En la resaca de los comicios, vencedores y vencidos confluyen en el mismo arroyo, democráticamente barridos por los servicios de limpieza. Pasada su fecha de caducidad la cartelería electoral infunde tanta tristeza como esos adornos navideños que amarillean en las paredes de los bares hasta la primavera, preservados por la desidia. Nada tan triste, inútil y obsoleto como un cartel de una cita pasada con la imagen de un perdedor cuya sonrisa borraron las urnas implacables, caras y nombres que se desvanecerán como fantasmas, sombras para el olvido.

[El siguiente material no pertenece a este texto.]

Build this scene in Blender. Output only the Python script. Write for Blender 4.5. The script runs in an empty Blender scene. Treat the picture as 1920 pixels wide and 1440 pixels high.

Madrid no ha cambiado de caras ni de nombres; la derecha municipal y autonómica, la de Esperanza y Alberto, cara y cruz de una misma y falsa moneda, ha salido reforzada y crecida el 27 de mayo. Esperanza y Alberto, como dos pájaros enlutados, sobrevuelan todavía flanqueando las grandes avenidas y en sus rostros se observa la premonición del triunfo, la cara del que sabe. Los vencidos, pájaros alicaídos, barridos por la gran tormenta, parecen pedir a gritos que les descuelguen cuanto antes de las farolas.

Electores hubo que votaron por la fama, 'glamour', el poder del carisma y la telegenia

Madrid quedó atado y bien atado. Los socialistas no creen en los milagros, nadie, ni el mismo Sebastián confiaba en su victoria, no saltó a la palestra como gladiador, sino como mártir para caer asaeteado en la arena del gran circo mediático. Lo intentó, al principio sin mucho convencimiento, luchó con sus pobres armas contra el favorito de la afición, incluso utilizó algunas viejas tretas, un puñado de arena a los ojos de su rival que pasó por la campaña sin romperse ni mancharse más de lo imprescindible, amparado por la inercia del poder y de sus múltiples recursos.

Muchos de los que refrendaron en las urnas a Esperanza y Alberto no lo hicieron convencidos por sus programas ni por sus ideas, se dejaron llevar por la corriente en boga, como en uno de esos espacios de telerrealidad, tan irreales, electores hubo que votaron por la fama y el glamour, por el poder que infunde carisma y telegenia a los que lo detentan mucho tiempo. Votaron a los que conocían, aunque les conocían, lo malo, bueno o regular conocido antes que lo desconocido. ¿Apoyan realmente los ciudadanos madrileños, el proyecto de ciudad y de comunidad de los candidatos populares, el de las grandes obras, ése en el que se plantan parquímetros y se talan árboles, el de los ríos de asfalto que desembocan en mares de ladrillo, en el que crecen torres como menhires de un culto ancestral que nació en la confusión de Babel? ¿Creen, de verdad, en la sanidad y en la enseñanza privatizadas, en la desamortización del sector público y en las presuntas virtudes de las grandes empresas y consorcios tutelando bajo contratos y subcontratos todos los ámbitos de la vida ciudadana y comunitaria?

¡Vaya preguntas!, cuestiones nimias, discursos, palabras y conceptos que fueron ruido de fondo en los debates. Esperanza y Alberto, sobre todo ella, jugaban en casa un encuentro que parecía y era de trámite, sobre todo para él. Cuatro años después de que le robaran el partido, Simancas pierde sin paliativos. "Tenemos un problema con Madrid", reconocen, a la fuerza ahorcan, en los cuarteles socialistas. "¡Madrid, tenemos un problema!", perdidos, desorbitados en el espacio los socialistas madrileños afrontan ya la búsqueda de nuevos candidatos, se buscan caras nuevas, comienza el casting en busca de jóvenes líderes que sean capaces de transmitir ese entusiasmo que se evaporó hace muchos años en el mapa electoral de Madrid, triángulo de las Bermudas del PSOE, punto negro, escollo insuperable.

Se precisan caras nuevas, no se requiere experiencia, se prefieren candidatos de refresco, sin estrenar en el circo político. No hay debate de ideas, ni ideas en el debate y los ideales no se sacan del armario, anticuados modelos para lucir en las flamantes pasarelas mediáticas, los ideales son rémoras que lastran la insoportable levedad del simulacro político.